» Task objective
Your task is to return, exactly, the run of lines starting at the line holding "Model this scene" and ending at the line holding "COL = scene.collection", both ends included and no other lines.

Scenes as source code
• • • • • • •

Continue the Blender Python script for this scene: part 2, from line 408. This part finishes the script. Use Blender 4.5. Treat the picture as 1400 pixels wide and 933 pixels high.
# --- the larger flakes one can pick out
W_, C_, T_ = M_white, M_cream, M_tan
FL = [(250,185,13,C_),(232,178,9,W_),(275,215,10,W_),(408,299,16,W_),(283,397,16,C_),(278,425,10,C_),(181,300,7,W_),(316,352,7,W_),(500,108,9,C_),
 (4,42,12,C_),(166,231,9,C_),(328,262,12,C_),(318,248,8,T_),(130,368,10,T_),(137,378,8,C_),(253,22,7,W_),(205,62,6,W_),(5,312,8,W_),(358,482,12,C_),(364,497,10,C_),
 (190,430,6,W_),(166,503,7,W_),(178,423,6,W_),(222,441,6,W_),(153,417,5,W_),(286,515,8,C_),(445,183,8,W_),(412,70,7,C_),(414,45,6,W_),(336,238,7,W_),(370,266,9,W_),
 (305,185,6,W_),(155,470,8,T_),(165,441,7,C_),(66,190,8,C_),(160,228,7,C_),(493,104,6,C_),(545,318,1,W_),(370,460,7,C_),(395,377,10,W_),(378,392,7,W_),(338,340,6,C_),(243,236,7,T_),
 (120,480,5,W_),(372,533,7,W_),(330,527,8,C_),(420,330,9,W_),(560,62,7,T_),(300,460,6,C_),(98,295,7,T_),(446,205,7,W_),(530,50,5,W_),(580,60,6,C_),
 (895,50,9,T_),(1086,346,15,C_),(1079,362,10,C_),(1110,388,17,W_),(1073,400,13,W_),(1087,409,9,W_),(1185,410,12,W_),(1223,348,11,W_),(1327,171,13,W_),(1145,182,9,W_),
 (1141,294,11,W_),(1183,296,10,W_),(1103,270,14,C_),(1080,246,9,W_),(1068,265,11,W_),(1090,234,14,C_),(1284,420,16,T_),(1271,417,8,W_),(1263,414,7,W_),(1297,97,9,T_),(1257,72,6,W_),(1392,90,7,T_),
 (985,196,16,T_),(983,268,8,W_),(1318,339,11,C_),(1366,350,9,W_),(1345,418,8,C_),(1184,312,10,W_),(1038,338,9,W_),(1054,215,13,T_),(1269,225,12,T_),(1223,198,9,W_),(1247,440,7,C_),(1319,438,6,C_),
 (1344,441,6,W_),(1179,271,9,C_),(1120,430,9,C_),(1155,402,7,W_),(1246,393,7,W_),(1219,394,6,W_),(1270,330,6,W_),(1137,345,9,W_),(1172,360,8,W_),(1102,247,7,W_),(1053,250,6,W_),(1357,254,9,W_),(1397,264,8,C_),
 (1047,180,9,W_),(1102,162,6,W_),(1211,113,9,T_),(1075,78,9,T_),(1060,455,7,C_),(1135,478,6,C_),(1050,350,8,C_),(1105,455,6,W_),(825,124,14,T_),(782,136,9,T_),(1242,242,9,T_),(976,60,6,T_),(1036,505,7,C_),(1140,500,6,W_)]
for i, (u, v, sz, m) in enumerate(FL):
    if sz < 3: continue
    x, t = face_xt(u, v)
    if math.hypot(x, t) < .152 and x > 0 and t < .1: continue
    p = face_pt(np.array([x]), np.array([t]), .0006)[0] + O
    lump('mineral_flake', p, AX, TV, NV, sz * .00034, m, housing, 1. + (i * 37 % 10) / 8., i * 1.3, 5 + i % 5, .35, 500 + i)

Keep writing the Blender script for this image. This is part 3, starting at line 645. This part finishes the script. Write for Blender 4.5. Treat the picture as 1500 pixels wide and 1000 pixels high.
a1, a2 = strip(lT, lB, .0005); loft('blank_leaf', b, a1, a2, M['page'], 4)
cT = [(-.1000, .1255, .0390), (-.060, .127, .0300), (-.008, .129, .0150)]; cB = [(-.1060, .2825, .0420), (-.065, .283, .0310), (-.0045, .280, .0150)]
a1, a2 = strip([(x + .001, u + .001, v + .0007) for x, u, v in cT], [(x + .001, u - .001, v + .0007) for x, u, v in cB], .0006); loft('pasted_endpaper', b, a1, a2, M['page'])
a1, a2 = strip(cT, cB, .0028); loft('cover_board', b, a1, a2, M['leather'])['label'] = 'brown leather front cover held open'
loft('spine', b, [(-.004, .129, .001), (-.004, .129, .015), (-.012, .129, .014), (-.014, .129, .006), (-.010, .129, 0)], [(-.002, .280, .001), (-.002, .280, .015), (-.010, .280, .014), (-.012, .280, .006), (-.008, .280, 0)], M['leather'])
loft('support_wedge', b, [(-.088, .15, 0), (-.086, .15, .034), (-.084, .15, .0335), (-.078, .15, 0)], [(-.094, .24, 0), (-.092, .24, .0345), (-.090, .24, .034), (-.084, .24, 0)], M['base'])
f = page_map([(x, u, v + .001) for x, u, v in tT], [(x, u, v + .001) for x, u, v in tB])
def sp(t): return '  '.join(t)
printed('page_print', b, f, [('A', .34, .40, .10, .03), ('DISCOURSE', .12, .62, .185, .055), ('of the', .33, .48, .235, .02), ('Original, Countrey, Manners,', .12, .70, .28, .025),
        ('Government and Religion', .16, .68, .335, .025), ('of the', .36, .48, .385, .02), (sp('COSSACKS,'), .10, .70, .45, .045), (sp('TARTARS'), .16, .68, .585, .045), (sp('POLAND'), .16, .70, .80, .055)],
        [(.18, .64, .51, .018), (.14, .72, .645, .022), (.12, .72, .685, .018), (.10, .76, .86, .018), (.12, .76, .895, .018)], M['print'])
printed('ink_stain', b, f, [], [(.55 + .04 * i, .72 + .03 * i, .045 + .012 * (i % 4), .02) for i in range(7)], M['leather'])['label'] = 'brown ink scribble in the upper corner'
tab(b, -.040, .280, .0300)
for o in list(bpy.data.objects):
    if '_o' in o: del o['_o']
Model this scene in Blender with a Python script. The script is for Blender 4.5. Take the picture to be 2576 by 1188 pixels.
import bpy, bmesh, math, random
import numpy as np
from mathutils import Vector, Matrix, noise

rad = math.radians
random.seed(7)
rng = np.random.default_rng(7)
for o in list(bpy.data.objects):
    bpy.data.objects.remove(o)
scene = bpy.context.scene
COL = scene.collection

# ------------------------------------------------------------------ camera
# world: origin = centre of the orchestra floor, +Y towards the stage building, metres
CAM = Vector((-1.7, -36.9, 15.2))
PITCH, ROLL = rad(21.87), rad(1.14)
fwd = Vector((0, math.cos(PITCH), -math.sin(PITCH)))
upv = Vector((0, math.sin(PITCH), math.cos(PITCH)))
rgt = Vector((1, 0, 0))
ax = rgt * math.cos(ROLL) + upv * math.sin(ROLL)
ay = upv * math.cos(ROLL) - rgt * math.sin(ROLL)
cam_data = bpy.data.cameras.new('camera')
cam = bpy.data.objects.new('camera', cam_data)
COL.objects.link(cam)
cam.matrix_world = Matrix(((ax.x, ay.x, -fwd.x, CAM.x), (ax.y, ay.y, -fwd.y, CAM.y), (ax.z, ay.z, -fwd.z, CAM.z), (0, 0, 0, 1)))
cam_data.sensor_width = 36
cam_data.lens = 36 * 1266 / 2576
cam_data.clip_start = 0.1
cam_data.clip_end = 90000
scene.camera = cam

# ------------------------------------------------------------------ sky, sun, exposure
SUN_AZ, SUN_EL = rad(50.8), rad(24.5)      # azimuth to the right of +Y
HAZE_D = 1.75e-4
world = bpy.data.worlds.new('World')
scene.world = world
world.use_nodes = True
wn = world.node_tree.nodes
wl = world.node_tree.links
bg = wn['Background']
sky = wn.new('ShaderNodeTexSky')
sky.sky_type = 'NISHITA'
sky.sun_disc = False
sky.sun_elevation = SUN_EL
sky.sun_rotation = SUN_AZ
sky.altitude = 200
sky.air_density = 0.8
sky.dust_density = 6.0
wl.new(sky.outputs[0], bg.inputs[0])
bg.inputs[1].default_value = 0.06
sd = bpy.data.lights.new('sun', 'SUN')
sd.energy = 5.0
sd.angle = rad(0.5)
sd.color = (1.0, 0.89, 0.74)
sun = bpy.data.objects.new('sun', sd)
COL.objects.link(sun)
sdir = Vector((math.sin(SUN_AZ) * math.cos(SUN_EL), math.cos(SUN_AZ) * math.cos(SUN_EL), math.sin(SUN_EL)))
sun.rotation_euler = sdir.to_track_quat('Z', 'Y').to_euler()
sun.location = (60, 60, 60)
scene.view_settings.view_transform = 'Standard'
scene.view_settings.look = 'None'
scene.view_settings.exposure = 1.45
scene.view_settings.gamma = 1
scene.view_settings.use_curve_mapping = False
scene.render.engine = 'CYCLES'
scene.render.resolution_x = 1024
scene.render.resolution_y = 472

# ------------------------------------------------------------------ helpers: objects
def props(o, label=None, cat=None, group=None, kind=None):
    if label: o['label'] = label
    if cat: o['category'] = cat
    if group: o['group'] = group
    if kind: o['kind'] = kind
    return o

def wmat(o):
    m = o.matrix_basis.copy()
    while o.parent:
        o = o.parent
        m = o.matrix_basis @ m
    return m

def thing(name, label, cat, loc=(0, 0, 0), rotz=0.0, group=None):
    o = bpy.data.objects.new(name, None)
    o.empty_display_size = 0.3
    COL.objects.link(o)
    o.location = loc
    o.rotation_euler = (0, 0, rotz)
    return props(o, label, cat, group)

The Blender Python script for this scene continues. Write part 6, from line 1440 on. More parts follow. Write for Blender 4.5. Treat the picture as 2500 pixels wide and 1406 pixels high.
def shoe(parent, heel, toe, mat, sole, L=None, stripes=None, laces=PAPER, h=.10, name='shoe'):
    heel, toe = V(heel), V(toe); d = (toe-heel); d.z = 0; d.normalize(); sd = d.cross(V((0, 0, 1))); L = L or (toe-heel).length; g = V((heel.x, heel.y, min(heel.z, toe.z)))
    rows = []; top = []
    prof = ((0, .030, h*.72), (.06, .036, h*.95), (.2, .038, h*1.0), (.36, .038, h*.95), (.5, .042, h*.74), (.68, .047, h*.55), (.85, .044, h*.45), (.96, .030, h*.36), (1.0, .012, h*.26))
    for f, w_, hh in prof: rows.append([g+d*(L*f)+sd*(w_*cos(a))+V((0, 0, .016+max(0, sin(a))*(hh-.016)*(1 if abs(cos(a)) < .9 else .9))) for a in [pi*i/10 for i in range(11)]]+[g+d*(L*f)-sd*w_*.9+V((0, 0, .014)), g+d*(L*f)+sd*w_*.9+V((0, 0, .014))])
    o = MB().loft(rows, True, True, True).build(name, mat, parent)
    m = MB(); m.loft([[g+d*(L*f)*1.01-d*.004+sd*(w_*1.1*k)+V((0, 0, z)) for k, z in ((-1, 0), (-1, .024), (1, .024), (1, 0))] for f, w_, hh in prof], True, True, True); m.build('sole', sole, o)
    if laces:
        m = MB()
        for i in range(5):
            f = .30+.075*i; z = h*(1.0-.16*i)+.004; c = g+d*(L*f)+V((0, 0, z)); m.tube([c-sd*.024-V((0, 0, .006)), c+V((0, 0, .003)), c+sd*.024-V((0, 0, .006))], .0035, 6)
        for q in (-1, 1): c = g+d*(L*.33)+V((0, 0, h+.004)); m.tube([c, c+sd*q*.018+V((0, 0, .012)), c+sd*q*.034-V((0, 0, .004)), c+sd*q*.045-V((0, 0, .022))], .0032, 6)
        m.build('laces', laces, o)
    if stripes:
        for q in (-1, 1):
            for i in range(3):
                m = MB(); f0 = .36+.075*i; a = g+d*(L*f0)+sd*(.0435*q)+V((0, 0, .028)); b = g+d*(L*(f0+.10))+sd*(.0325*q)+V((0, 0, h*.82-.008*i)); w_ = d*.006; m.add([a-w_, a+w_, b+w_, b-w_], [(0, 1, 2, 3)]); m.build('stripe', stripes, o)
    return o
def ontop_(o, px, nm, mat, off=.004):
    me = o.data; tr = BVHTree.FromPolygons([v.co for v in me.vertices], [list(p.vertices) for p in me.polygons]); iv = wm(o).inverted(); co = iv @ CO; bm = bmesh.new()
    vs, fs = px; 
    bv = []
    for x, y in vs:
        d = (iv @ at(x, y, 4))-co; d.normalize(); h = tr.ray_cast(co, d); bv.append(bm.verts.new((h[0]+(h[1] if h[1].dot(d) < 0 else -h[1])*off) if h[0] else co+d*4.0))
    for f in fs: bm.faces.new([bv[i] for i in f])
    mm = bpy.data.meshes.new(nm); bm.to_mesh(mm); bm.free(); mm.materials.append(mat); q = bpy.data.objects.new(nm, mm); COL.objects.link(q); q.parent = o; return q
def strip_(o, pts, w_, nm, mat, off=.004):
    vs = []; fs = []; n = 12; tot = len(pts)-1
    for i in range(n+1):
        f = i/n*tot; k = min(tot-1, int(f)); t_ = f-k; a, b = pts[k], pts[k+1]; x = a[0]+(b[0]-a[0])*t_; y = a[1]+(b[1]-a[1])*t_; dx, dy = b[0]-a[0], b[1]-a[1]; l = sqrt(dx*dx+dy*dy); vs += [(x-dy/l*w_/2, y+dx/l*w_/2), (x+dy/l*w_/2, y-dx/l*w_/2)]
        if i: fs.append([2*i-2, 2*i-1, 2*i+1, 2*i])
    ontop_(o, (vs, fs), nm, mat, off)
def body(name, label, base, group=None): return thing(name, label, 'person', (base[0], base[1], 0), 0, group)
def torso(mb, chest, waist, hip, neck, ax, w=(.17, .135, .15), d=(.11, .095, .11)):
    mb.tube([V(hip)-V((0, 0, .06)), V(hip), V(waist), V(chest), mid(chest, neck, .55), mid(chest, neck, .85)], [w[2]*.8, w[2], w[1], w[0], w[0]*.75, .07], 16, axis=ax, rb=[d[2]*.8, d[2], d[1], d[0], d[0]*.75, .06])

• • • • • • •

» Answer to the problem
Model this scene in Blender with a Python script. The script is for Blender 4.5. Take the picture to be 2576 by 1188 pixels.
import bpy, bmesh, math, random
import numpy as np
from mathutils import Vector, Matrix, noise

rad = math.radians
random.seed(7)
rng = np.random.default_rng(7)
for o in list(bpy.data.objects):
    bpy.data.objects.remove(o)
scene = bpy.context.scene
COL = scene.collection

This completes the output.